No es raro por estos días escuchar que “a Manolo le comieron una vaca anoche”, “a Juana le llevaron las gallinas del patio y la colcha de limpiar”, “a Tania le robaron la escoba y los ganchitos de tender”. Los últimos hasta pudieran provocar risa si cada uno de estos ejemplos no se correspondieran con la más viva y cruda realidad.
Sus autores son aquellos a los que los más viejos llaman un ladrón barato, un ratero, un bandido de poca monta y aunque nunca han desaparecido del todo, es cierto que muy poco se escuchaba de hechos delictivos de esta índole, a excepción del sacrificio ilegal de ganado mayor y venta de sus carnes, cuya recta interpretación como delito contra la economía nacional fue ratificada por el Tribunal Supremo Popular.
Estos en los que vivimos, son tiempos de contracción económica, de escaseces, tiempos en los que la capacidad de compra del salario es mínima, los precios andan por los cielos, y bien es sabido que en contextos así, el vandalismo, los robos y la delincuencia tienden a desarrollarse.
Según datos aportados por la Fiscalía Provincial se han incrementado los delitos contra la propiedad, entre los que resaltan el hurto de motorinas; el sacrificio de ganado, fundamentalmente vacuno y equino; el robo en patios y contra las cosechas de campesinos.
Es una realidad que alarma más por lo que ello significa para la sociedad que por la connotación de los hechos en sí. Evidencian detrimento de los valores, pero también permisibilidad. Y no puede ser.
Nada justifica apropiarse de lo ajeno; nada justifica entrar a un patio en horas de la madrugada a tomar este o aquel objeto por simple que sea; nada justifica que en un saco se lleven todas las gallinas de una cría, porque por mala que esté la situación, desde pequeños aprendimos que lo que no es de uno no se toca.
El papel de la policía también tiene mucho que ver, pero nadie denuncia el robo de objetos menores y que no por ello afectan menos la economía familiar. Nadie denuncia el hurto de sus aves de corral que muchos problemas resuelven en la mesa del cubano; casi nadie denuncia que le robaron el maíz del campo, y cuánto sudor dejó ese campesino en el surco para lograr su cosecha; nadie denuncia que le sustrajeron un tanque para agua, y a veces hasta una bicicleta.
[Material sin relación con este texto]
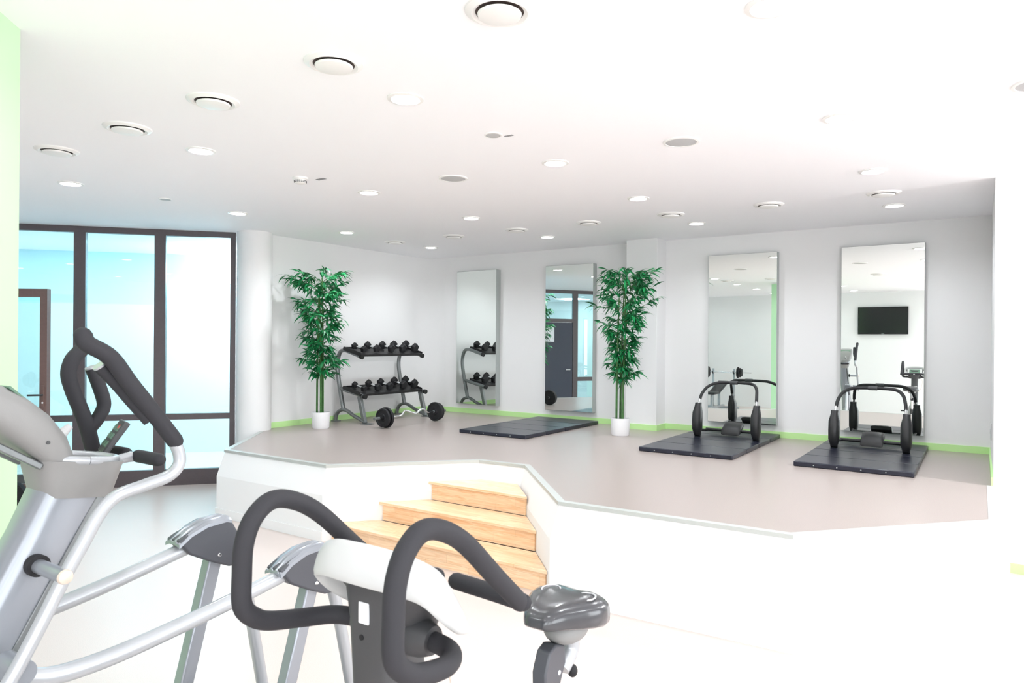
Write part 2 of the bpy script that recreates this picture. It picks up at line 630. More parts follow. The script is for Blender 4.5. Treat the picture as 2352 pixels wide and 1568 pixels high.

A sabiendas de que no pocos achacarán la situación a la compleja realidad que vive el cubano y en ella intentarán justificar este tipo de actos, nada es más cierto que quien fue educado en valores, en sociedad, prefiere buscar otras alternativas antes que cometer un delito.
Por otra parte, está el enfrentamiento. Debe caer todo el peso de la ley sobre quienes prefieren vivir de lo ajeno, sobre quienes sin escrúpulos “no las miden” para escalar por los balcones de un edificio y llevarse las toallas y todo lo que encuentren en él.
Pareciera que no hacen mucho daño, pero un país debe vivir en el marco de la civilidad, entendida como el “comportamiento de la persona que cumple con sus deberes de ciudadano, respeta las leyes y contribuye así al funcionamiento correcto de la sociedad y al bienestar de los demás miembros de la comunidad”.
Lo último que necesitamos los cubanos hoy son que actos como los citados se hagan normales; que se asuma como natural que a uno le roben, que incluso se asuma la responsabilidad por no dejar protegido bajo cuatro llaves nuestro bien.
Una sociedad tiene como núcleo básico a la familia, ese espacio pequeño que hemos asumido diverso en el Código y en el que deben primar, ante todo, los afectos y el cariño. Y es en él también donde se educa para el futuro, donde se forman las nuevas generaciones y se prepara al hombre para vivir en colectivo y respetar, por difíciles que sean los días, el espacio ajeno.
Hacia la familia debemos dirigir todas las miradas y quizás encontremos en ella parte de las respuestas que hacen que en estos tiempos se nos escabullan, a veces, los valores. Solo así se puede, también, crecer como nación.